In Memory of Ambrósio Vilhalva

by Inés del Carmen Morales / IC Magazine

Ambrósio Vilhalva at the premiere of "Birdwatchers." Image by Survival International.

Ambrósio Vilhalva at the premiere of “Birdwatchers.” Image by Survival International.

At this time—when we are mourning the loss of Nelson Mandela, a leader and an example for so many people throughout the world—I’d like to take a moment to reflect on the death of another leader across the ocean from him. His name was Ambrósio Vilhalva; he lived in the Guaraní community of Guyra Roká in the Brazilian state of Mato Grosso do Sul; he belonged to the Guaraní Kaiowá people.

Survival International reported the murder of Ambrósio Vilhalva on December 3. He had been brutally killed a couple of days earlier and his body was later found in his own hut. Survival International also reported that Vilhalva had been receiving death threats, a situation all too common for Guaraní indigenous leaders. The Brazilian police later detained Vilhalva’s father-in-law as a suspect; however, he was released without charge shortly thereafter.

The full picture of Vilhalva’s death remains unclear. But it is important to know about it, just as it is important to know about Vilhalva’s life, and what he fought for.

Ambrósio Vilhalva was a spokesman for his people and a leader in his community’s struggle to reclaim their ancestral land. In the words of another Guaraní spokesman,

“Ambrósio fought hard against the sugar cane. He was one of our main leaders, always at the forefront of our struggle, so he was being threatened. He was an extremely important figure in the Guarani land campaign, and now, we’ve lost him.”

Ambrósio Vilhalva was also an actor. In 2008 he took part in the Italian-Brazilian film Birdwatchers, at the same time a love story and an attempt to describe the plight of the Guaraní-Kaiowá people and their forest homeland. Produced with significant participation from the Guaraní themselves, and with several Guaraní actors in leading roles, the film drew a very diverse range of reactions, from thoughtful praise to angry criticism. This controversy, however, could be counted as a victory for the film, since one of its goals was precisely to call attention to the situation of the Guaraní.

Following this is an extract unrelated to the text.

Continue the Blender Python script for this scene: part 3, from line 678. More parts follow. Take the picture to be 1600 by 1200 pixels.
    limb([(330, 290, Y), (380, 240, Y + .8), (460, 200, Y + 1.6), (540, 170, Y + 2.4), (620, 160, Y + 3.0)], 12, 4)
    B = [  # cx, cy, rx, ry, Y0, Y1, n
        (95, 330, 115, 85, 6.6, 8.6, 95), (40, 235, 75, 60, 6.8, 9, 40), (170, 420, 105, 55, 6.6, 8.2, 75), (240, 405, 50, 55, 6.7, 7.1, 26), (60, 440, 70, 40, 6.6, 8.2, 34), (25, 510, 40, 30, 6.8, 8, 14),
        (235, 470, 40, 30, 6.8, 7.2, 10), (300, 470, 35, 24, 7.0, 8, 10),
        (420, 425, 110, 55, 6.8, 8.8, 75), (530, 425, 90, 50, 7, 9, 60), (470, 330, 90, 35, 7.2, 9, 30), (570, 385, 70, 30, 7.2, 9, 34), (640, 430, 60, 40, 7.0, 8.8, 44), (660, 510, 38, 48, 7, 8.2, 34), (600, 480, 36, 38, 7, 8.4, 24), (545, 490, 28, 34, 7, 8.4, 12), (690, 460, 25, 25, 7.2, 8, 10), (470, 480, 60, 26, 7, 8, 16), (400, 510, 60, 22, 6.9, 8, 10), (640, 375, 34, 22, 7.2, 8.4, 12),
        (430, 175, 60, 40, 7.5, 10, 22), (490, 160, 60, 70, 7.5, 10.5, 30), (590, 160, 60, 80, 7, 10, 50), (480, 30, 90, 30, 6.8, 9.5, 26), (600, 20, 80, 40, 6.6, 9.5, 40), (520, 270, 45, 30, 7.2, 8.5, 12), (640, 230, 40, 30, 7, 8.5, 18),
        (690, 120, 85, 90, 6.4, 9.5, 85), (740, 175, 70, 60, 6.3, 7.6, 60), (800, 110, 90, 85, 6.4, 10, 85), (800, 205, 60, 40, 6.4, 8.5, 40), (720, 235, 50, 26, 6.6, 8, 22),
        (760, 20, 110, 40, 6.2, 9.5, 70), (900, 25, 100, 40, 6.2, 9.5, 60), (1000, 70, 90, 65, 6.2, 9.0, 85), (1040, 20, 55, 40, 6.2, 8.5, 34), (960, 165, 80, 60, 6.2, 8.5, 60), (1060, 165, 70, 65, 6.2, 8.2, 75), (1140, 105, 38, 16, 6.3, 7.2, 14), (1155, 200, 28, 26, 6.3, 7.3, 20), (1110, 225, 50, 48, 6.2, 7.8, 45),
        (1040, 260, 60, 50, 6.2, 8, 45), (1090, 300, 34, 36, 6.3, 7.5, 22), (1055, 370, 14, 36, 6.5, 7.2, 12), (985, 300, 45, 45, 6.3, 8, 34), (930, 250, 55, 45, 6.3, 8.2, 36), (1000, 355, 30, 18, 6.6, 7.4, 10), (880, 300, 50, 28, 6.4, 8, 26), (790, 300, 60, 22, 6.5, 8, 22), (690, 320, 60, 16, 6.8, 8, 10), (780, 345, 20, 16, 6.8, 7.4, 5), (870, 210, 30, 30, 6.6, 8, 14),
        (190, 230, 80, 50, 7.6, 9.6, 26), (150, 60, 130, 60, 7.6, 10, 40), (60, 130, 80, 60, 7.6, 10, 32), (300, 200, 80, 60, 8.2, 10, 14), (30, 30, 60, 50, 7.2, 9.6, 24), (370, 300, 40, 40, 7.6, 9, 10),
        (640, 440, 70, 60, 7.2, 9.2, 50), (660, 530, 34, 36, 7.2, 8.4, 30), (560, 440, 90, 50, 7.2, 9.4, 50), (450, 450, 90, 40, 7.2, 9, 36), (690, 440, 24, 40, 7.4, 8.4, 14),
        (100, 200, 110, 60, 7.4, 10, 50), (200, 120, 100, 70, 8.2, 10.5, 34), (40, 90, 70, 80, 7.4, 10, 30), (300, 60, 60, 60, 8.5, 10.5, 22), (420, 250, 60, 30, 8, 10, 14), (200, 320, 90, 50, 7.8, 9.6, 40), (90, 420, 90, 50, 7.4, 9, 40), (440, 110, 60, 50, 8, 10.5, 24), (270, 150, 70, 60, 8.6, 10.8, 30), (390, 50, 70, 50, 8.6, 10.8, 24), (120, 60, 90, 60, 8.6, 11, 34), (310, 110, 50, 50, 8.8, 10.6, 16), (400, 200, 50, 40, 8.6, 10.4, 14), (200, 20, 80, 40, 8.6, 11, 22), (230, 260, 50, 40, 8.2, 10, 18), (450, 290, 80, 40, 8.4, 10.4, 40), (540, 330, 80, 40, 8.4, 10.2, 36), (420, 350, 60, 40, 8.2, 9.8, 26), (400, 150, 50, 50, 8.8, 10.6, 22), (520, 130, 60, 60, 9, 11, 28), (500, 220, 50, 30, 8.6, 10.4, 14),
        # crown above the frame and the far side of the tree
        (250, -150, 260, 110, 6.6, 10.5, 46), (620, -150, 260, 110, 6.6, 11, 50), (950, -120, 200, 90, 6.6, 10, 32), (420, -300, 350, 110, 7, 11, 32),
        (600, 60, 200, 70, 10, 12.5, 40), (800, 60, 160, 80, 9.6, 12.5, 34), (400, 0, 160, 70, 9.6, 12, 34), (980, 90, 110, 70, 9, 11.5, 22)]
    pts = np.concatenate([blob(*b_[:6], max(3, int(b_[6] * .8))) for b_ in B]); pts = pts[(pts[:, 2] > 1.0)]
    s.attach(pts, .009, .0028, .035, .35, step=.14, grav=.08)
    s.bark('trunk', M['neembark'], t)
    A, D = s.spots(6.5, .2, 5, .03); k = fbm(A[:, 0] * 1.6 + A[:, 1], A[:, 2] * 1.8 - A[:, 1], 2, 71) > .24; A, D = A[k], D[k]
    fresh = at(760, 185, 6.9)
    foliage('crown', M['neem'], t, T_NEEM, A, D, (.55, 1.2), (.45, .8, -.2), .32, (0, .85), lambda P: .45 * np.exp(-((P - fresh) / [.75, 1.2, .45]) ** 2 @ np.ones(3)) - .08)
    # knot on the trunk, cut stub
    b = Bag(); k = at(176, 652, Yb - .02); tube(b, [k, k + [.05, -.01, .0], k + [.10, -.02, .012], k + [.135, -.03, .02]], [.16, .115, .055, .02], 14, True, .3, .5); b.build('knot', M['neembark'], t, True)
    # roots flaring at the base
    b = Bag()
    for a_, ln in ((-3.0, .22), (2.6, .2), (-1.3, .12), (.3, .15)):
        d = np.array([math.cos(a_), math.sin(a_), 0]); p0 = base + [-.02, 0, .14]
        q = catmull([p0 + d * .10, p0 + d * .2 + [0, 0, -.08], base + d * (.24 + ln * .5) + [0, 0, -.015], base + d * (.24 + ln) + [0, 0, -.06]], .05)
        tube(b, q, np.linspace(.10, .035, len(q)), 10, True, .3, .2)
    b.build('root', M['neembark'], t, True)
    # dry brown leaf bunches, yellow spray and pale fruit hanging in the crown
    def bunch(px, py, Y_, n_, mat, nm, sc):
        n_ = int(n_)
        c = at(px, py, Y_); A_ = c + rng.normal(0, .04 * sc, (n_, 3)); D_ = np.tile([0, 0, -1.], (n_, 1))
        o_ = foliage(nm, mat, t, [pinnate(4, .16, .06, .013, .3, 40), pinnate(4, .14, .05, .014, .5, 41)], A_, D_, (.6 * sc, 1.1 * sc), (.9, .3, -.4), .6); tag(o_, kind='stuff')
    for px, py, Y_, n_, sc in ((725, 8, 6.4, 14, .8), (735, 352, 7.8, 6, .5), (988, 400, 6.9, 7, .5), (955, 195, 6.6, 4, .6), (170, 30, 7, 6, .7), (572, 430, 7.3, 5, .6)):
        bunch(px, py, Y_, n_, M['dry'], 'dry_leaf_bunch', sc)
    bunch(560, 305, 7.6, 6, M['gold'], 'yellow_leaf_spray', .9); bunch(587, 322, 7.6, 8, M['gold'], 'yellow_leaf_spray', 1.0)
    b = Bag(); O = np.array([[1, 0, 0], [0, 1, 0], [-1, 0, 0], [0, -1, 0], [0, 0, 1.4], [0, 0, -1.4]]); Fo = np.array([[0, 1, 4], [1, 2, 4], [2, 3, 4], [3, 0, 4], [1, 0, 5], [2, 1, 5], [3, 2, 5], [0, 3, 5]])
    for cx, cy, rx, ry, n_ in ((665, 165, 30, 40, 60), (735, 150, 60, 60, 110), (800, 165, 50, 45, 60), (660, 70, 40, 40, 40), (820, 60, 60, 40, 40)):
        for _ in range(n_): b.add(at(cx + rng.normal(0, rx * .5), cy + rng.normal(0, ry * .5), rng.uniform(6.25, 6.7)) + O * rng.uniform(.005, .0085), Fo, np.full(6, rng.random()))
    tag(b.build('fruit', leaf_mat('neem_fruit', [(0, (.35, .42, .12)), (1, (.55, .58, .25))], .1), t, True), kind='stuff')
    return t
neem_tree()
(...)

Once the traditional owners of a vast homeland in the modern states of Brazil, Paraguay, Bolivia and Argentina, the Guaraní today, in practice, live as squatters in their own land. In their own tiny reservations, they suffer from overcrowding and appalling poverty. Away from their communities, they are exploited and abused, subjected to all forms of violence, at the same time physical and spiritual. All of this has led to devastating consequences for their society and culture, including a shocking wave of suicides among their young people. These tragedies are what Ambrósio Vilhalva tried to stop, during his lifetime. They are also what led to his death–whoever is responsible for it.

We can only hope that one day, not too long from now, we’ll see Ambrósio Vilhalva’s dream come true–the dream he expressed so well when he said,

“This is what I most hope for: land and justice… We will live on our ancestral land; we will not give up.”

Until that day comes, we should also try to help the Guaraní in their struggle as much as we can, and all the other people in this world, indigenous or not, who have to contend with similar troubles.

Correction (12 December, 2013)
This article previously indicated that Vilhalva’s father-in-law was arrested and charged with the murder of Ambrósio; however, it has come to our attention that the Brazilian police only detained Vilhalva’s father-in-law as a suspect. He was then released without charge. The article has been updated to reflect this fact. Thanks to Stephen Corry/Survival International for bringing this to our attention.